News Story

Helping young people to understand their world

Paul Mulholland, Monday 21 May 2007

A new project, called Personal Inquiry (PI), aims to help young people to acquire the knowledge and skills they need to understand and contribute to their changing world. The project, a collaboration between the Open University and the University of Nottingham, has been awarded nearly £1.2m from the Economic and Social Research Council and the Engineering and Physical Sciences Research Council. This funding was obtained through an initiative called ‘Technology Enhanced Learning’ which forms part of the national Teaching and Learning Research Programme (TLRP).

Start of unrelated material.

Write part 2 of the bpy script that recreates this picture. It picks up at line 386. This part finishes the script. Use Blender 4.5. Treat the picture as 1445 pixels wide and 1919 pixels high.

Over the next three years, researchers will be exploring how to make the best use of new technology to help personalise the way children learn, making it more accessible and more effective. They are exploring a new approach called ‘scripted inquiry learning’, in which pupils investigate a topic with classmates by carrying out explorations in their classrooms, in their homes and outside, guided by the innovative use of technology.

The activities will be based around topic themes of relevance to the Key Stage 3 school curriculum (Myself, My Environment, My Community) that engage young learners in investigating themselves, their immediate environment and their wider surroundings. These topics are key elements of the new 21st century science curriculum that requires children to reason about the natural sciences as a complex system and to explore how people relate to the physical world.

The project will be led by Professor Eileen Scanlon, who directs the Centre for Research in Education and Educational Technology (CREET) and Professor Mike Sharples who directs the Learning Sciences Research Institute (LSRI) at the University of Nottingham.

Co-investigators at The Open University are Professor Grainne Conole and Dr Ann Jones in the Institute of Educational Technology, Professor Karen Littleton in the Faculty of Education and Language Studies and Dr Paul Mulholland in the Knowledge Media Institute. Other partners include Icknield High School, Luton and the City Discovery Centre and Gulliver’s Eco-Park both based in Milton Keynes.